そんなときに、別の同僚に「あいつだけはホントどうしようもない」「今日もこんなことを言っていた」などと悪口や批判に精を出しても、何の解決にもなりません。むしろ余計にムカムカするし、結果的には自分の評判や評価を落とすだけです。

人間関係のあれこれは、いくら悩んでも考えても出口は見えてきません。ただ、相手の性格や態度を変えることはできなくても、自分の受け止め方や考え方を変えることはできます。名言の力を借りて、複雑にからまった紐をほどくヒントを探りましょう。

名言その1

【弱いものほど相手を許すことができない。許すという気持ちは強さの証だ】

マハートマー・ガンディー(インドの弁護士・政治指導者・思想家/1869~1948年)
マハートマー・ガンディー
マハートマー・ガンディー(写真=Elliott & Fry/PD-UK/Wikimedia Commons

人と人とが付き合う中で、相手の言動に怒りを覚えたり、理解できないと感じたりすることはよくあります。そのたびに「こんな人とは思わなかった」と幻滅したり、「こんな人とは付き合っていけない」と距離を取ったりしたら、あっという間にまわりから誰もいなくなるでしょう。

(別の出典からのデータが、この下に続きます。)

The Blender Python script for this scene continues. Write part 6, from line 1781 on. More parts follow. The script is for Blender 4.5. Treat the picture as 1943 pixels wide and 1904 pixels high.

誰しも身に覚えがあるように、人間は完璧ではありません。そして、どんなに仲が良くても、すべてわかり合えるわけではありません。自分自身も、たくさんの不完全な部分を抱えていて、思いがけず誰かを怒らせたり、知らないうちに周囲から顰蹙を買ったりしながら生きています。

相手を許すのは簡単ではありません。許すためには、自分自身も含めて人間の不完全な部分を丸ごと受け止める勇気と覚悟が必要です。許さずに怒り続けているほうが「楽」ですが、マイナスの感情に振り回されていても何も得られません。勇気を振り絞って、「許す」という選択肢を選んでみましょう。